Amanda Quaid is marvelously forceful – and uncertain — as Sheila, the older daughter who’s following most closely in her mother’s brutal footsteps, but edging into an existential crisis. Xochitl Romero is charmingly innocent as Abi, the daughter who manages the office and intel, given her MBA from Wharton. She doesn’t usually go out in ‘the field.’ But this day, and this job, turn out to be unique for all. Even malevolent, manipulative Mom shows up, in the person of chilling, unflappable Candy Buckley, who gives an electrifying performance.
Then there’s the first victim, Todd (Matthew Amendt) who, after a lifetime of real estate conning, bilking and fleecing, is re-thinking his life and wants to be given another chance.

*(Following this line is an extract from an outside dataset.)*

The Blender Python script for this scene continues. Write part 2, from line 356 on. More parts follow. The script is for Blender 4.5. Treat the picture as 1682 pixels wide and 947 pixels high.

No chance, with this family.
Finally, we meet Carolyn Braver as young high schooler Ami, who seems so naïve, just having wandered in accidentally. Um, no. ‘Nuff said.
Amid a bevy of Biblical and religious references (concern about the likelihood of going to Hell plagues more than one character), the play asks another big-theme question: In the face of all this treachery and duplicity, can revenge be jettisoned (how many eyes for how many eyes, after all?) and replaced with forgiveness?
In this devious, double-dealing cluster, each person has an idiosyncratic sense of justice and retribution, right up to the final, harrowing moment.
It all happens in a wonderfully detailed set (Wilson Chin) that looks like it was transported directly from a construction site. The special effects are terrific. The lighting (Paul Whitaker), costumes (Jessica Ford), sound (Broken Chord), and fights (directed by Steve Rankin) are all of a perfectly synchronized piece.
If the grisly is your gruel — peppered with fiendish humor – feast on this.